Review: Samsung Galaxy Camera

We’ve entered a strange territory in photography, where the software benefits & ubiquity of a mobile operating system like Android, meet the hardware of a decent point and shoot. I’ve been testing the Samsung Galaxy Camera for the last month, so I figured I’d share a few thoughts.

A smart camera.

This is, first and foremost, a large point and shoot camera. As camera software goes, Android 4.1 Jelly Bean is a breath of fresh air. This is a huge win over any custom OS that attempts to reinvent the wheel. You can install any app available in the Google Play store, from Instagram to games to Wifi-tethering apps. The touchscreen is also amazing. It’s huge. With the camera app open, it makes every type of photo easy to see, frame & capture.

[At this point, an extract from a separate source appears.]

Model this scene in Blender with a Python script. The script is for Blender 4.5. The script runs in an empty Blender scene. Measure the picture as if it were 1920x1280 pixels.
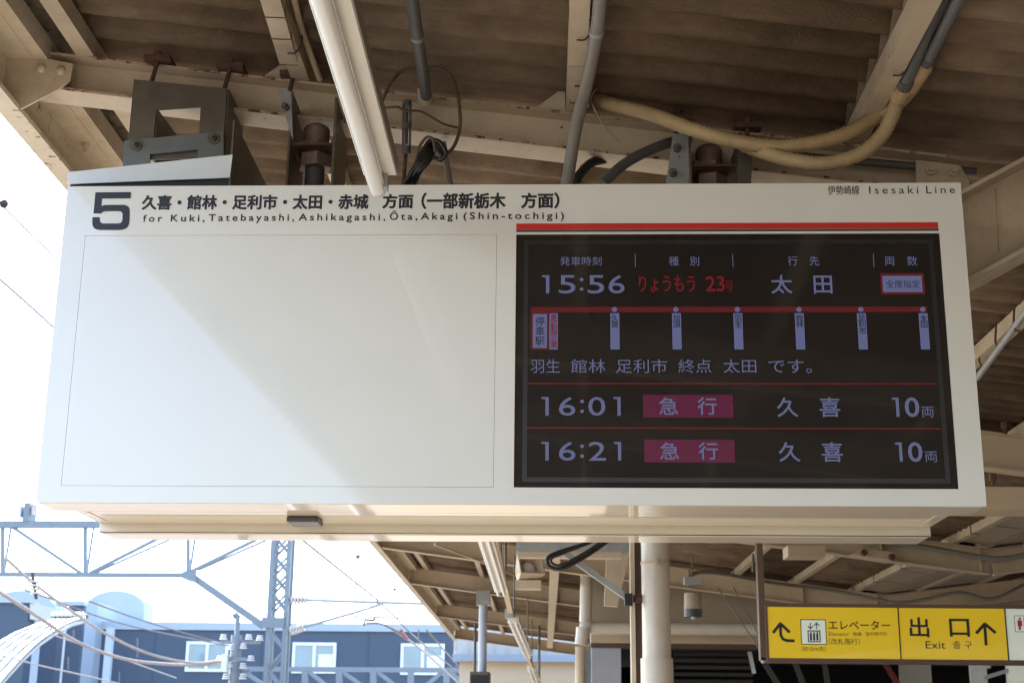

For a phone-less camera, it’s super connected.

Because it comes with GPS, Wifi & 3G connectivity, it makes sharing your photos while you’re on the road really easy. In fact, I’d call it a potential lifesaver. You can set it up to auto-upload to Dropbox or Google+, so if you lose your camera, you’ll still have your photos. Or you can use it to Skype the Icelandic police when you lock yourself out of your car at dusk, in a sand storm, in the middle of nowhere. True story.

Optical zoom is great. Photo quality is so-so.

At 16 megapixels, it outputs photos larger than what phones currently can, yes, but are they better? Not entirely. The lens and 21x optical zoom give you more versatility than a smartphone, but if you examine the photos below closely, you’ll see some JPEG compression and color fringing. For $500 bucks, it’s certainly not as good as you’d find in another equally priced point and shoot camera.

[Full-resolution sample]

[Full-resolution sample]

Photo editing software on Android is scarce.

The camera comes pre-installed with the Photo Wizard editing app, which is sufficient for some, but you’ll probably want to install PicsPlay Pro if you want more control & full resolution exports. It’s the best Android photo editor I can find.

Awkward to hold when you type.

You’ll be using the touchscreen keyboard just as much as you would when operating your standard Android phone, which means you’ll want to hold the screen like a phone, which also means you’ll be holding a camera in a way it wasn’t meant to be held – lens to palm. Not ideal. Thankfully this one has an automatic lens cover.

A note for heavy Instagram users… 

The zoom lens opens and extends every time you activate the camera, so if you’re indecisive like me when choosing a photo to post to Instagram, you’ll find the camera opens and closes repeatedly. One of those nobody saw it coming kind of things.

Overall

There are some usability & quality issues between hardware and software that need figuring out, but the Galaxy Camera is pretty killer considering all you can do with it (hat tip to Android). It’s more camera than smartphone, but when you consider portability, smartphones may still win in the end once smaller, mobile sensors catch up in quality.